Since the measure was suggested in May 2017, state attorneys have raised objections to its scope, which they view as overly broad and a violation of the Alaska Constitution. The Constitution allows ballot measures, but it prohibits those measures from making appropriations of money or resources. After an abortive first attempt, backers withdrew their measure and rewrote it. Despite that, the Alaska Department of Law said it was unconstitutional, and Lt. Gov. Byron Mallott refused to certify it for the ballot.

The state argued that the initiative’s eight pages of dense text create legislation that effectively allocates state waters for fisheries, excluding other development that might affect rivers, streams and lakes.

Proponents challenged that ruling in Alaska Superior Court, and in October 2017, Judge Mark Rindner ruled against the state, saying the measure did not amount to an appropriation.

The state appealed to the Supreme Court, which heard oral arguments in April. At the time, the judges didn’t give any indication how they might rule, but they did indicate they might approve an edited version of the measure.

That came to pass on Wednesday.

The court deleted two separate sections of the measure, each of which state that the Alaska Department of Fish and Game cannot permit a project under specific circumstances.

“They are problematic,” the court wrote, “because — however they are interpreted — they bar the commissioner from granting a permit to a project that would ‘cause substantial damage’ or have one of the listed effects, even if in the commissioner’s — or the legislature’s — considered judgement the public benefits of that particular project outweigh its effects on fish habitat.”

In the court’s determination, a ballot measure may place restrictions on permitted projects, but it cannot expressly forbid those projects. That kind of decision is up to the Legislature alone.

In making that decision, the Supreme Court reversed a prior decision that had permitted a 2008 ballot measure known as the Alaska Clean Water Initiative. That measure would have blocked construction of large mines if they affected salmon or state waters. (Voters rejected the measure.)

For those for and against the ballot measure, Wednesday’s decision changes little. Campaigns will continue in the 90 days remaining until the November vote.

“We’re a little bit disappointed … but overall, the heart and soul of the initiative remains intact,” said Ryan Schryver, campaign director of Yes for Salmon, which is supporting the measure. “We’re excited that we’re going to have a chance to get to vote on some much-needed improvements to the law.”

Bob Shavelson, advocacy director for Cook Inletkeeper, praised the decision — partly. The Homer environmental organization is a strong supporter of the initiative.

“It’s a great thing that it’s moving forward and Alaskans will have an opportunity to vote to protect salmon,” Shavelson said. “It’s unfortunate the court struck down the section about ‘substantial damage.’ Those were to ensure you don’t destroy salmon habitat in perpetuity.”
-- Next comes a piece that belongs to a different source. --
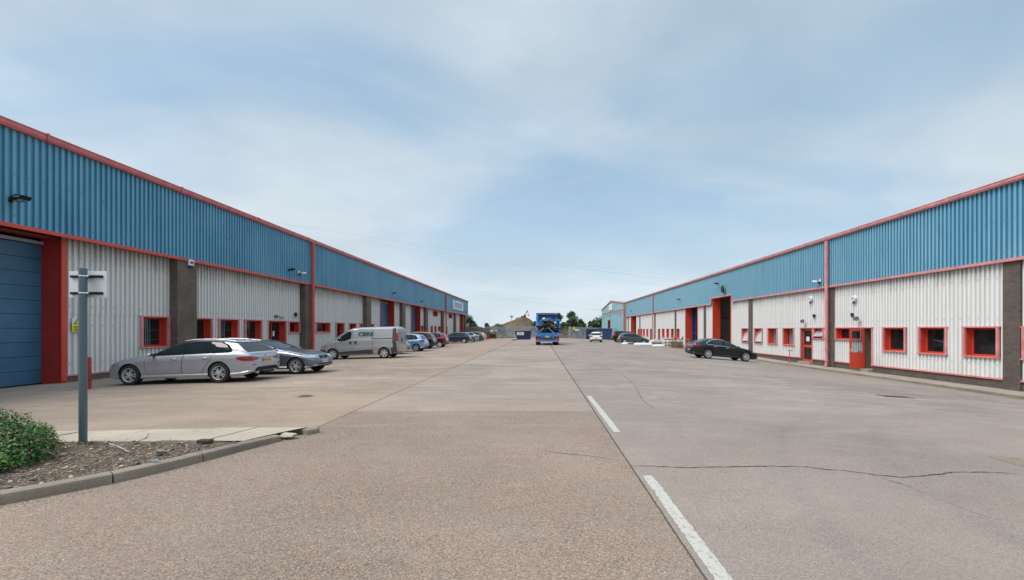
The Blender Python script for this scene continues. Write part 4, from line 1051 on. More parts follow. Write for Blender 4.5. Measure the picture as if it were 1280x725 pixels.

But even the court-changed version is better than the law now, Shavelson said. If passed, the initiative will be “head and shoulders” above current standards.

“We have an incredibly weak habitat law on the books. What the court ruled is Alaskans can vote on a set of sensible safeguards,” he said.

Stand for Alaska, which is opposing the measure, issued a prepared statement by email.

“Today’s court decision to remove sections of Ballot Measure 1 validates just how flawed and poorly crafted the measure is,” the statement said. “Stand for Alaska remains confident that Alaska voters will make the right decision for our future by voting no on November 6.”